Pil e occupazione, l’Italia galleggia sull’alta marea

Le rilevazioni dell’Istat si trasformano in propaganda: pro e contro. Ma la rotta qual è?

[2 Settembre 2015]

L’alta marea finisce col sollevare tutte le barche, ma se gli yacht non fanno che navigare meglio le imbarcazioni più piccole potrebbero anche finire alla deriva. E purtroppo per l’Italia, nonostante la martellante propaganda del governo Renzi sui dati del lavoro, le acque della Penisola sono ancora punteggiate da un innumerevole quantità di gusci noce in balia della corrente.

Le rilevazioni trimestrali dell’Istat sull’occupazione mostrano che «nel secondo trimestre 2015 – ininterrotta da cinque trimestri – continua la crescita degli occupati, stimata a +180 mila unità (0,8% in un anno). L’incremento dell’occupazione interessa sia gli stranieri (+50 mila unità) sia, soprattutto, gli italiani (+130 mila unità). Dopo quattordici trimestri di crescita e il calo nel primo trimestre del 2015, nel secondo trimestre il tasso di disoccupazione si attesta al 12,1% (-0,1 punti su base annua)».

Numeri, quelli diffusi dall’Istituto nazionale di statistica, che per una volta sono congeniali alla comunicazione dell’esecutivo. Cresce il Pil, crescono gli occupati, meno disoccupazione. Le riforme servono – ha twittato subitaneamente il premier Matteo Renzi – Ci sono 235mila posti di lavoro in più tra luglio 14 e luglio 15. Grazie al Jobs Act. Ma io voglio fare ancora di più».

Poco importa che questi posti di lavoro siano pressoché esclusivamente circoscritti alla fascia d’età degli ultracinquantenni (+5,8%), cui si contrappone un calo degli occupati 15-34enni e 35-49enni (-2,2% e -1,1%, rispettivamente), con una probabilità che questo trend sia da attribuire al Jobs Act davvero infima. Idem per i numeri che mostrano come a crescere siano ancora part-time (+1%), i contratti a tempo determinato (+3,3%) più di quelli a tempo indeterminato (+0,7%). Non interessa neanche che osservando i dati destagionalizzati, la disoccupazione nel secondo semestre 2015 invece che diminuita sia aumentata dello 0,1% (ora al 12,4%), e quella giovanile dello 0,3% (al 42,2%). Figurarsi per l’analisi dell’andamento del Pil, che è aumentato  è aumentato dello 0,3% rispetto al trimestre precedente, una performance in linea con il resto dell’eurozona. L’alta marea alza tutte le barche, e questo per i noti fattori esogeni: l’euro debole, il sostegno della Bce e i prezzi del petrolio ai minimi.

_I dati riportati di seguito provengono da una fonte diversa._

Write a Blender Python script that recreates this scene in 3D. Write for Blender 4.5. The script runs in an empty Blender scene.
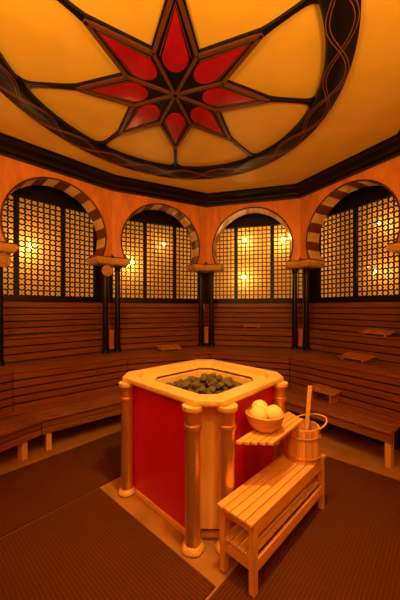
import bpy, bmesh, math, random
from mathutils import Vector, Matrix
random.seed(7)
S = bpy.context.scene
COL = S.collection
PI = math.pi
V = Vector

# ---------------------------------------------------------------- materials
def nt(name):
    m = bpy.data.materials.new(name); m.use_nodes = True
    t = m.node_tree; b = t.nodes['Principled BSDF']
    return m, t, b

def simple(name, col, rough=.5, metal=0, bump=0, bscale=60, var=0, vscale=4, spec=.5, coat=0):
    m, t, b = nt(name)
    b.inputs['Base Color'].default_value = (*col, 1)
    b.inputs['Roughness'].default_value = rough
    b.inputs['Metallic'].default_value = metal
    b.inputs['Specular IOR Level'].default_value = spec
    b.inputs['Coat Weight'].default_value = coat
    tc = t.nodes.new('ShaderNodeTexCoord')
    if var:
        n = t.nodes.new('ShaderNodeTexNoise'); n.inputs['Scale'].default_value = vscale; n.inputs['Detail'].default_value = 5
        t.links.new(tc.outputs['Object'], n.inputs['Vector'])
        r = t.nodes.new('ShaderNodeMapRange'); r.inputs['From Min'].default_value = .3; r.inputs['From Max'].default_value = .7
        r.inputs['To Min'].default_value = 1-var; r.inputs['To Max'].default_value = 1+var
        t.links.new(n.outputs['Fac'], r.inputs['Value'])
        mx = t.nodes.new('ShaderNodeVectorMath'); mx.operation = 'SCALE'; mx.inputs[0].default_value = col
        t.links.new(r.outputs['Result'], mx.inputs['Scale'])
        t.links.new(mx.outputs[0], b.inputs['Base Color'])
    if bump:
        n = t.nodes.new('ShaderNodeTexNoise'); n.inputs['Scale'].default_value = bscale; n.inputs['Detail'].default_value = 4
        t.links.new(tc.outputs['Object'], n.inputs['Vector'])
        bp = t.nodes.new('ShaderNodeBump'); bp.inputs['Strength'].default_value = bump; bp.inputs['Distance'].default_value = .01
        t.links.new(n.outputs['Fac'], bp.inputs['Height']); t.links.new(bp.outputs[0], b.inputs['Normal'])
    return m

def wood(name, col, scale, rough=.45, contrast=.28, island=.16, bump=.15):
    m, t, b = nt(name)
    tc = t.nodes.new('ShaderNodeTexCoord')
    mp = t.nodes.new('ShaderNodeMapping'); mp.inputs['Scale'].default_value = scale
    t.links.new(tc.outputs['Object'], mp.inputs['Vector'])
    n = t.nodes.new('ShaderNodeTexNoise'); n.inputs['Scale'].default_value = 1; n.inputs['Detail'].default_value = 6; n.inputs['Distortion'].default_value = .6
    t.links.new(mp.outputs[0], n.inputs['Vector'])
    g = t.nodes.new('ShaderNodeNewGeometry')
    r1 = t.nodes.new('ShaderNodeMapRange'); r1.inputs['From Min'].default_value = .3; r1.inputs['From Max'].default_value = .7
    r1.inputs['To Min'].default_value = 1-contrast; r1.inputs['To Max'].default_value = 1+contrast
    t.links.new(n.outputs['Fac'], r1.inputs['Value'])
    r2 = t.nodes.new('ShaderNodeMapRange'); r2.inputs['To Min'].default_value = 1-island; r2.inputs['To Max'].default_value = 1+island
    t.links.new(g.outputs['Random Per Island'], r2.inputs['Value'])
    mu = t.nodes.new('ShaderNodeMath'); mu.operation = 'MULTIPLY'
    t.links.new(r1.outputs[0], mu.inputs[0]); t.links.new(r2.outputs[0], mu.inputs[1])
    mx = t.nodes.new('ShaderNodeVectorMath'); mx.operation = 'SCALE'; mx.inputs[0].default_value = col
    t.links.new(mu.outputs[0], mx.inputs['Scale']); t.links.new(mx.outputs[0], b.inputs['Base Color'])
    b.inputs['Roughness'].default_value = rough
    bp = t.nodes.new('ShaderNodeBump'); bp.inputs['Strength'].default_value = bump; bp.inputs['Distance'].default_value = .004
    t.links.new(n.outputs['Fac'], bp.inputs['Height']); t.links.new(bp.outputs[0], b.inputs['Normal'])
    return m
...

È dunque nell’ordine delle cose che l’esecutivo rivendichi come suoi successi i numeri (parzialmente) positivi su Pil e occupazione, come lo è che quegli organi d’informazione attaccati al proprio ruolo di cani da guardia del potere – oggi tra i migliori esempi spiccano Marta Fana su Il Manifesto e Francesco Seghezzi su Formiche – filtrino i numeri dell’Istat, rileggendone il messaggio.

Le variazioni nel mercato del lavoro, testimonianze di una ripresa quanto mai flebile, sono tanto ridotte (180mila occupati in più su un bacino di inattivi che sfiora i 14 milioni di persone) da essere facilmente ribaltabile a seconda del punto di vista dal quale si osservano. Ma questo gioco della politica-marketing non rende un buon servizio al Paese: né dal punto di vista di una corretta informazione, né da quello delle prospettive di sviluppo.

Ne è l’ennesima testimonianza l’annuncio gridato oggi dal premier Renzi: «Il 16 dicembre ci sarà il funerale delle tasse sulla casa». Intervistato da RTL 102.5, il presidente del Consiglio ha rafforzato l’intenzione di abolire Imu e Tasi, promettendo che le rate di fine anno saranno le ultime. Una risposta all’Europa, che dal canto suo continua a chiedere l’opposto, ovvero che le tasse diminuiscano su lavoro e capitale, per aumentare su patrimoni e consumi. In questa logica rientrano anche le cosiddette tasse verdi, che penalizzano il consumo di risorse naturali per consentire a un’economia più sostenibile di crescere. Tutto ciò continua ad essere completamente estraneo alla logica di governo: si esaltano i dati economici quando sono positivi, si minimizzano quando negativi. Questo è dunque il momento di godere dell’alta marea. Il dibattito sul dove indirizzare la barca – ovvero, auspicabilmente, verso lidi più sostenibili – pare troppo lungo e defatigante per diventare oggetto d’interesse politico.